A desconfiança judaica em relação ao evangelho. Em segundo lugar, apesar de mais de 100 mil judeus messiânicos habitarem em países de língua inglesa, é óbvio que a maior parte do povo judeu não aceita Yeshua como Messias. Ainda que as razões possam incluir a perseguição cristã aos judeus, as cosmovisões seculares que cedem pouco espaço para Deus ou um messias, e a recusa de se arrepender dos pecados, o motivo principal é o sentimento de que o evangelho lhes é irrevelante. Esse sentimento origina-se parcialmente do modo pelo qual o cristianismo representa a si mesmo, mas também da alienação induzida pela maior parte das versões do Novo Testamento. Com a ornamentação cultural cristã gentílica e suas justificativas teológicas antijudaicas, levaram muitos judeus a pensar que o Novo Testamento se tratava de um livro não-judeu sobre uma divindade dos não-judeus. O Jesus apresentado por eles diz pouco a respeito da vida judaica. Torna-se difícil para o judeu experimentar Yeshua, o Messias, como ele realmente é - amigo de todo judeu. Ainda que o Novo Testamento Judaico não consiga eliminar todas as barreiras entre os judeus e a confiança no seu Messias, ele remove alguns obstáculos lingüísticos, culturais e teológicos. O judeu que ler o Novo Testamento Judaico poderá experimentar Yeshua como o Messias prometido pelo Tanakh ao povo judeu; poderá perceber que o Novo Testamento é tão importante para os judeus quanto para os não-judeus; e será confrontado com a mensagem integral da Bíblia, os dois Testamentos juntos, como verdadeiros, importantes e dignos de aceitação, a chave para a salvação pessoal e de seu povo.

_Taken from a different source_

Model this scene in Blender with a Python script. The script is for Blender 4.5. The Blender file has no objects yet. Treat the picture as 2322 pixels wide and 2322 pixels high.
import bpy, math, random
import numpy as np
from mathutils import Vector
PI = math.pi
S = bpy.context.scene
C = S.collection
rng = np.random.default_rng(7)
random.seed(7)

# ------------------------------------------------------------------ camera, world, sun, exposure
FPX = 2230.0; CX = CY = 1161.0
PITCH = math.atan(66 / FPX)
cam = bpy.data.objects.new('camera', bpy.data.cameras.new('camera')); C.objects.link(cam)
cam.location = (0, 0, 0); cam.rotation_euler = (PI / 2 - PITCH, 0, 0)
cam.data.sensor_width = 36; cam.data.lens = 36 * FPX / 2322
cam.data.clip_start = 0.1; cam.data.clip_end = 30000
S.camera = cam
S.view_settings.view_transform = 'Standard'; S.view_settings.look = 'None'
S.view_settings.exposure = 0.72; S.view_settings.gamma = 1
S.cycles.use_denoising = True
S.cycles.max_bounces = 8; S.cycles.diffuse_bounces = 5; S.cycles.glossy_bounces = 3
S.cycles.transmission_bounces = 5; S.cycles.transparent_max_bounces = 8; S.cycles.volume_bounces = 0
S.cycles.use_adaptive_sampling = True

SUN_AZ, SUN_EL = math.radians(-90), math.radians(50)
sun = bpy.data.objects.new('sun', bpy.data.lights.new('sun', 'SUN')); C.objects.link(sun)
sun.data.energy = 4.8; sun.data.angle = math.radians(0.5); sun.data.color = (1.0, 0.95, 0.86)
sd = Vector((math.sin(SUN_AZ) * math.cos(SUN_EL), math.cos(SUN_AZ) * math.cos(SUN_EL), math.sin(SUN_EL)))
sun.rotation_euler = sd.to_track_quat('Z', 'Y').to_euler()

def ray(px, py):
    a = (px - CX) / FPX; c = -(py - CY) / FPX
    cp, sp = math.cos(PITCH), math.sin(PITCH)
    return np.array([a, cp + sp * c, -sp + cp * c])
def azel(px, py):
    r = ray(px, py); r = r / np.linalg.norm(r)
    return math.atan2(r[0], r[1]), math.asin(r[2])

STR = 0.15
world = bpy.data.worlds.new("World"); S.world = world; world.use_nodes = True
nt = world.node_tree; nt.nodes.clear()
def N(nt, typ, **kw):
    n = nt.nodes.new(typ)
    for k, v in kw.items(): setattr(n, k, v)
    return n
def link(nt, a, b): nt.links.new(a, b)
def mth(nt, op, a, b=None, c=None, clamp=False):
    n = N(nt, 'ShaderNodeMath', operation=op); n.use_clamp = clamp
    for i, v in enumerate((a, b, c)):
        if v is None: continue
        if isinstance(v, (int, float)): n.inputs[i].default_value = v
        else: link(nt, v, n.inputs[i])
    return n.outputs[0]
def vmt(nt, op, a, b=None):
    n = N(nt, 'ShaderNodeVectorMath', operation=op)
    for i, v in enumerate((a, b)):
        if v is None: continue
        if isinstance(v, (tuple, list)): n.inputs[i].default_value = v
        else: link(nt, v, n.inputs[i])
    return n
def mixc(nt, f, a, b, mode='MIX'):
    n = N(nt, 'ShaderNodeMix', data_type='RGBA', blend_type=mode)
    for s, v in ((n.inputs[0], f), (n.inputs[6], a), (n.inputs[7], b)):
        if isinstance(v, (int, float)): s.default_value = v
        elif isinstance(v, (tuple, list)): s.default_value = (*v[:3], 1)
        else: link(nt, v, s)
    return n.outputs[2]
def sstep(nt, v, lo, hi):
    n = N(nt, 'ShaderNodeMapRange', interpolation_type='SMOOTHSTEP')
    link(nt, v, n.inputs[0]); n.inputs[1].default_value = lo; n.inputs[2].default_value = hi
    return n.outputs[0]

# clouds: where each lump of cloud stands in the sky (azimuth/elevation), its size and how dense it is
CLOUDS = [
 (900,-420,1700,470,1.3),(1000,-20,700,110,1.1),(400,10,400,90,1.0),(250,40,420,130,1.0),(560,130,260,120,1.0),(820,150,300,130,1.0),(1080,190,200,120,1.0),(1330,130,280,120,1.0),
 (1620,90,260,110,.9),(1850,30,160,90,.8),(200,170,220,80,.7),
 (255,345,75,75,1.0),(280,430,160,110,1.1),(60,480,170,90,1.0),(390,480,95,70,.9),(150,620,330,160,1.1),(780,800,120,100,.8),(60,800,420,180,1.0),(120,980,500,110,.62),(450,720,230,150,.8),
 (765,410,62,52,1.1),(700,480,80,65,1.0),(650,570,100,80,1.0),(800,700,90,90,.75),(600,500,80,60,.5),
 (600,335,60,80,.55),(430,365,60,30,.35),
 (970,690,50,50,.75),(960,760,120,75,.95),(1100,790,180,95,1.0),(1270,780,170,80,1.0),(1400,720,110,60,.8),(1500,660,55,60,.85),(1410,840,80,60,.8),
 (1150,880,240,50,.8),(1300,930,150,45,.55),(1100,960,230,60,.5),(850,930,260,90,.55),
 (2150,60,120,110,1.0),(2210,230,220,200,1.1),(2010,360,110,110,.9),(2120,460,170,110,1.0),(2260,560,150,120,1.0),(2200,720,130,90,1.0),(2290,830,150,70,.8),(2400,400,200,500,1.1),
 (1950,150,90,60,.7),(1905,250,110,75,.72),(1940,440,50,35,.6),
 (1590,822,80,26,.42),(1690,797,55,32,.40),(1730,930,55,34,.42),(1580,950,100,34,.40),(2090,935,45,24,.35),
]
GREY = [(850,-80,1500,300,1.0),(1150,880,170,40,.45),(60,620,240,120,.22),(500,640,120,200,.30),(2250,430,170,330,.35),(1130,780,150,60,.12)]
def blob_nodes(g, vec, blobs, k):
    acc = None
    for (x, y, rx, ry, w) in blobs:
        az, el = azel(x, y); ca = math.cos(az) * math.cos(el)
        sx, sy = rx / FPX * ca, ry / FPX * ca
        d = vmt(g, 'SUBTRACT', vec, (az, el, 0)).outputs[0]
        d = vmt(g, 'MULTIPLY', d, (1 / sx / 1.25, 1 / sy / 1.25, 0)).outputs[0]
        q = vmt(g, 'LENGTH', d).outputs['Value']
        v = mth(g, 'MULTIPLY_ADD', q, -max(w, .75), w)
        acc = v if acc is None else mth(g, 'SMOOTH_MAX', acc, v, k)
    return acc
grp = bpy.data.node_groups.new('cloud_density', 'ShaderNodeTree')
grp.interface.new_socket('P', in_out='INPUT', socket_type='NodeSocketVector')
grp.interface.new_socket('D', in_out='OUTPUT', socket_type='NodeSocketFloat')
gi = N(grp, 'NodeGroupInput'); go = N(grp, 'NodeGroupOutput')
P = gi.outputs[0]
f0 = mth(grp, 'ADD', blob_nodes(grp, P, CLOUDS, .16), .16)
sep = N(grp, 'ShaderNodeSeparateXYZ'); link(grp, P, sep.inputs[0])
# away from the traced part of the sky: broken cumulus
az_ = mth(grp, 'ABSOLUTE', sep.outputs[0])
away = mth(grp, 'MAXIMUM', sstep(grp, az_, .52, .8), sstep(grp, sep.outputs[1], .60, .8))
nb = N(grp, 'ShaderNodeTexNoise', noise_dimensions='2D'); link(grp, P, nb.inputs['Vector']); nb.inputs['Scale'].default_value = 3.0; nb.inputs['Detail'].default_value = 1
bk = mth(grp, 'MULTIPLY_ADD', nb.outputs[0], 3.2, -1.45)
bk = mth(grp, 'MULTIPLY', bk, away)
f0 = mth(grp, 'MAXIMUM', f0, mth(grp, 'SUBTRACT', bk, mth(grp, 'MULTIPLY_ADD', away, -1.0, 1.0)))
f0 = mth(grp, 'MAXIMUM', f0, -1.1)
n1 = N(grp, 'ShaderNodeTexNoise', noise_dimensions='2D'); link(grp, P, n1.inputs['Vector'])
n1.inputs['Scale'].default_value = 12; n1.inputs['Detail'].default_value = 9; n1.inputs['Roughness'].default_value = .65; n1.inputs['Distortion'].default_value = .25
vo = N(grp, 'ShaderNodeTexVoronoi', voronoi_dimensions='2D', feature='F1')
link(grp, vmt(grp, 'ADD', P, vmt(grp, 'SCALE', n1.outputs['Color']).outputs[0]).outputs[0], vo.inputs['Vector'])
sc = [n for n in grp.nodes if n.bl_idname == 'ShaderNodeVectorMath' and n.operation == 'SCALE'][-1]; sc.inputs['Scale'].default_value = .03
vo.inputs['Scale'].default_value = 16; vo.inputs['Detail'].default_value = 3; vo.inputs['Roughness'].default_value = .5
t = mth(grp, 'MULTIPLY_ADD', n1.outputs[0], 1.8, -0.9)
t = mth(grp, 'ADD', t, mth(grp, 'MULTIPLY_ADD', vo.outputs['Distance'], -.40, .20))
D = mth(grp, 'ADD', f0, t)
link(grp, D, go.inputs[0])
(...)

A separação entre a comunidade messiânica e o povo judeu. Em último lugar, séculos de rejeição judaica de Yeshua e de refeição cristão em relação aos judeus produziram a situação na qual nos encontramos: cristianismo é cristianismo, e judaísmo é judaísmo, e os dois jamais se encontrarão. Além disso, muitos judeus e cristãos estão satisfeitos com essa situação. Entretanto, não é da vontade divina a existência separada de dois povos de Deus. Os cristãos não-judeus que reconhecem sua união a Ysra'el, e não sua substituição, e os judeus messiânicos plenamente identificados com o povo e o Messias judeu, Yeshua, devem trabalhar conjuntamente para reunificar o grande cisma da história mundial, a divisão existente entre a igreja e o povo judeu. O Novo Testamento Judaico tem um papel a desempenhar na grande tarefa de reunir os dois grupos, a fim de preservar a identidade judaica na comunidade messiânica, na qual judeus e não-judeus honram a Deus e seu Messias de acordeo com o Tanakh e o Novo Testamento.
David H. Stern, O Novo Testamento Judaico, São Paulo, Editora Vida, 2007.